Bob on Ranger by Moat Lake, Tonquin Valley
Bob on Ranger by Moat Lake, Tonquin Valley

MH: Can you tell me about any rescue/wildlife stories that stick out in your memory? 1920:

Bob: Probably the first story that stood out was the first rescue on Roche a Perdrix which ended up not good, but it was an eye opener. I worked with a good bunch of fellows and had meetings afterwards to discuss how things could go better. Learned what was really involved because I was new and had no idea what they had to do. I knew it was a tough operation.

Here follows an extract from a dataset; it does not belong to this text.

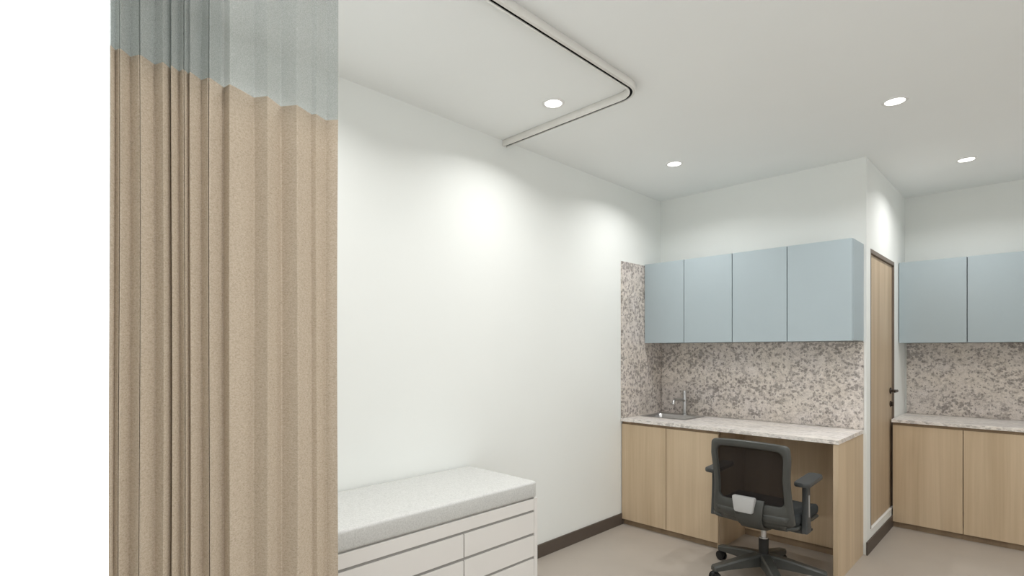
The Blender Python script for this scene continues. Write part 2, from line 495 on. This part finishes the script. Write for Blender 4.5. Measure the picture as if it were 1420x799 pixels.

2020: I had a bear incident at Pocahontas that involved a young boy who got chased into one of the cabins by a young bear, grizzly. When the construction outfit was building the highway, the cook was feeding this sow and her cubs and he was later charged by the other wardens and it caused an incident at the bungalows. We ended up shooting the one cub. The other two cubs returned to the dump because they knew there was food. We went to the dump the one day, Norm Young and I, went to check on these bears to see if they were behaving themselves or not and one came up to the truck – when his face was close to the windshield, he seemed pretty big. Norm threw it in reverse and backed out of there. We thought we better leave them alone. A young bear can look pretty big when it’s only inches away from the windshield…it did a little tap dance on the hood of the truck. There were a number of bear incidents on the south side. Jim White was stationed at Mile 45 (or Sunwapta) and we had a number of people feeding bears, traffic jams like you wouldn’t believe. That was a regular routine thing throughout the career. There were lots of bears in town when I first moved there. It was all because of garbage and the carelessness of people. They cleaned it up.

Moving elk at different times from Jasper to Elk River and north. We corralled 150 head out of Jasper Park Lodge and the townsite in the 1980s. There were different things that came up with wildlife and all the aspects of the wildlife throughout the park, wardens were involved with. Whereas now not so much, it’s all individual specialists now.